Good Poems: American
Places
Garrison Keillor
Category: Poetry
Synopsis: All-American
poetry. Lots of it.Pages: 444
Date finished: 15 April 2015
Rating: *****
Comments:
Garrison Keillor’s Good Poems book series (this is the
third) is an example of truth in advertising: the poems included really are good poems.
I have had this one on my shelf for months (years?) just
waiting for the right time to dig in. It seemed like 444 pages was awful long
for a poetry anthology, so I had to wait until I had the patience and mood for
that much poetry. Well. This month I have read more poetry than at any time in
my life, I’m quite certain (and I have a long
relationship with poetry). It was the right time.
I’d taken Keillor a bit literally with this title. To me,
“American Places” meant just that, places around America. I thought there’d be
New York City poems, poems about farming and ranching in the Midwest, Philip
Levine’s Detroit poems, black poems, white poems, coastal poems, ocean
poems—you know, places. Not so. I often find that I can be a bit literal when
it comes to poetry, which is, frankly, why I love Keillor’s editing so much. He
collects poems that don’t require an MFA to decode, that in fact, likely
weren’t even written by MFAs, and he makes no apologies for including the same
poets over and over. Do what you like, like what you do, I say. And I like
approachable poems. I’m a sucker for poems about dogs, bees, birds, fathers,
farms, and good days. And this collection had all of it. It seems trite to say,
but there was not one poem in the whole collection that I disliked, only ones
that didn’t speak to me as well as others. High praise for any collection.
I found a couple new poets (there weren’t many poets that
aren’t quite famous, though) and I was reacquainted with poets I’d like to
study in depth like Maxine Kumin and James Wright.
I’ll stop gushing and let the poems speak for themselves. Following
are a few of the poems I marked as favorites so you can see for yourself. (Most
are linked to Keillor’s Writer’s Almanac website.)

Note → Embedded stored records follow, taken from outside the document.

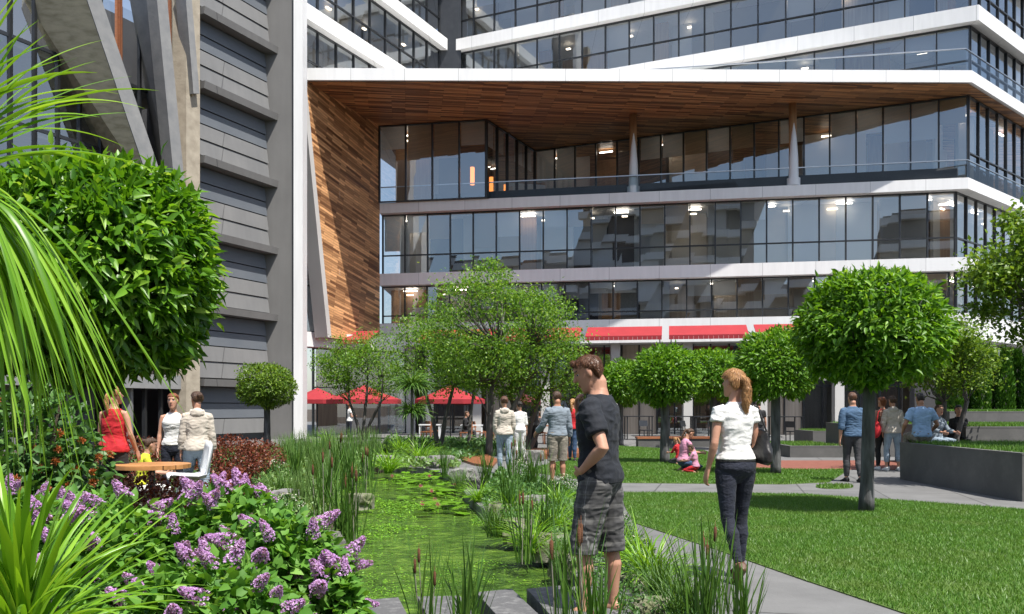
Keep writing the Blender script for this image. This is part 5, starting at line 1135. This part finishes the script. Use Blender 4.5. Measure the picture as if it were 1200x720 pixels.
# tall foreground plant on the left: a cane just outside the view carrying long arching blades
e = empty('arching_grass', (-1.44, 2.15, 0)); tag(e, 'tall bright green plant with long arching strap leaves hanging down at upper left', 'plant')
parts = []
for s_, (n, L_, w_, ti, dr, az, pw) in enumerate(((24, (.45, .68), .018, (.15, .75), (.7, 1.5), (-.3, 1.1), 1.1), (84, (.55, .92), .017, (.0, .45), (2.5, 2.95), (-.7, 1.1), -1), (24, (.40, .62), .022, (.0, .45), (.1, .6), (-.8, .8), 1.2), (34, (.5, .8), .019, (.0, .4), (2.4, 2.9), (-3.1, 3.1), -1))):
    parts.append(blades(n, L_, w_, .05, ti, dr, 18, az=az, base=np.array([0, 0, 1.95]), seed=90 + s_, power=pw))
V, Fc = merge(parts); link('leaves', npmesh('leaves', V, Fc, B_bright, smooth=True), e)
trunk('cane', [(0, 0, -.02), (-.03, 0, 1.0), (0, 0, 1.97)], [.05, .042, .035], bark, e)
# bright spiky plant at bottom left
e = empty('spiky_plant', (-1.95, 3.45, 0)); tag(e, 'bright green spiky plant with upright sword leaves in the bottom left corner', 'plant')
parts = [blades(58, (.55, .85), .040, .05, (.0, .45), (.1, .9), 12, base=np.array([0, 0, .48]), seed=101), blades(75, (.6, .95), .026, .06, (.4, 1.0), (.3, 1.1), 12, base=np.array([0, 0, .46]), seed=102), blades(40, (.4, .6), .03, .05, (.7, 1.2), (.9, 1.8), 12, base=np.array([0, 0, .46]), seed=103)]
V, Fc = merge(parts); link('leaves', npmesh('leaves', V, Fc, B_bright, smooth=True), e); trunk('stem', [(0, 0, -.02), (0, 0, .25), (0, 0, .5)], [.07, .06, .05], bark, e)
def sedge(e, m_=B_sedge, key='sedge', n=110, L_=(.35, .6), w_=.012, ti=(.05, .8), dr=(.3, 1.4), sp=.07, seed=5, seg=7):
    link('leaves', blademesh(key, n=n, L=L_, w=w_, spread=sp, tilt=ti, droop=dr, seg=seg, seed=seed, m=m_), e)
def bright(e): sedge(e, B_bright, 'bright', 120, (.35, .65), .014, (.1, .9), (.4, 1.4), .06, 6)
def iris(e): sedge(e, B_sedge, 'iris', 46, (.5, .95), .020, (.0, .28), (.0, .35), .10, 7)
def pale_r(e): sedge(e, B_pale, 'pale', 150, (.5, .85), .013, (.0, .22), (.0, .3), .22, 8)
def fine(e): sedge(e, B_sedge, 'fine', 160, (.25, .5), .007, (.0, .6), (.2, 1.0), .10, 9)
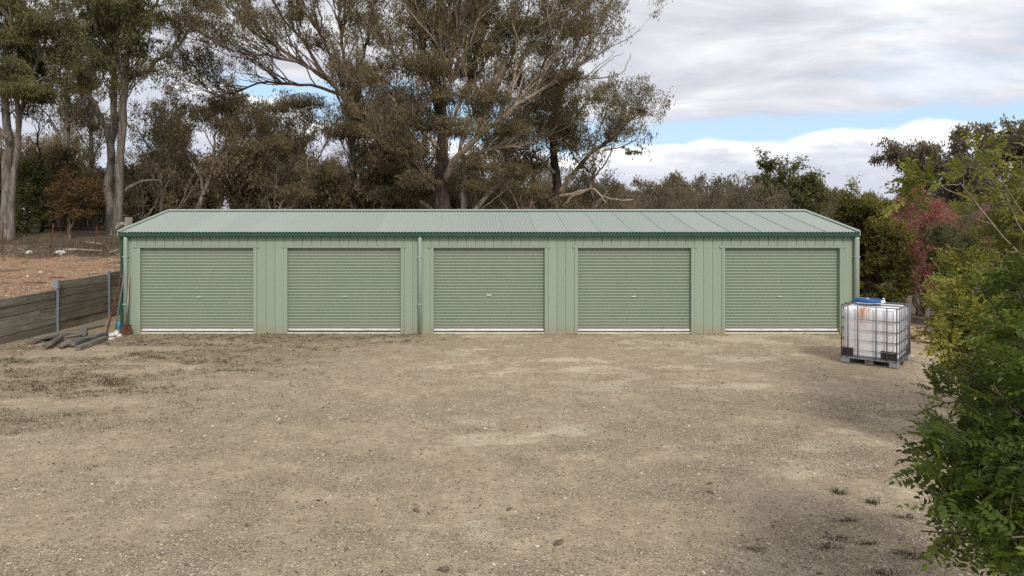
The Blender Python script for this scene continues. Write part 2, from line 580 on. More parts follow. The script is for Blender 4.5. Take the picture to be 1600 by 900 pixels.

Summer Kitchen, Donald Hall
Goodbye, New York, Deborah Garrison
(A rhyming poem that doesn’t drive me nuts!)
Gate C22, Ellen Bass
The Light by the Barn, William Stafford
(Stafford is my Patron Saint of Poetry.)
To make a prairie, Emily Dickinson
(Okay, so I knew this poem before this collection, but it’s
one of my absolute favorite poems.)
Winter: Tonight: Sunset, David Budbill
Beans and Franks, Donald Hall
Snow, Aldo, Kate DiCamillo
(I just might be the only American to know DiCamillo for her
poetry before I knew her for her children’s books!)
Manna, Joseph Stroud
Inheritance, W.S. Merwin
Men Throwing Bricks, Michael Chitwood
My Father Laughing in the Chicago Theater, David Wagoner
Yes! It’s the perfect place to start if you want to read approachable modern poetry.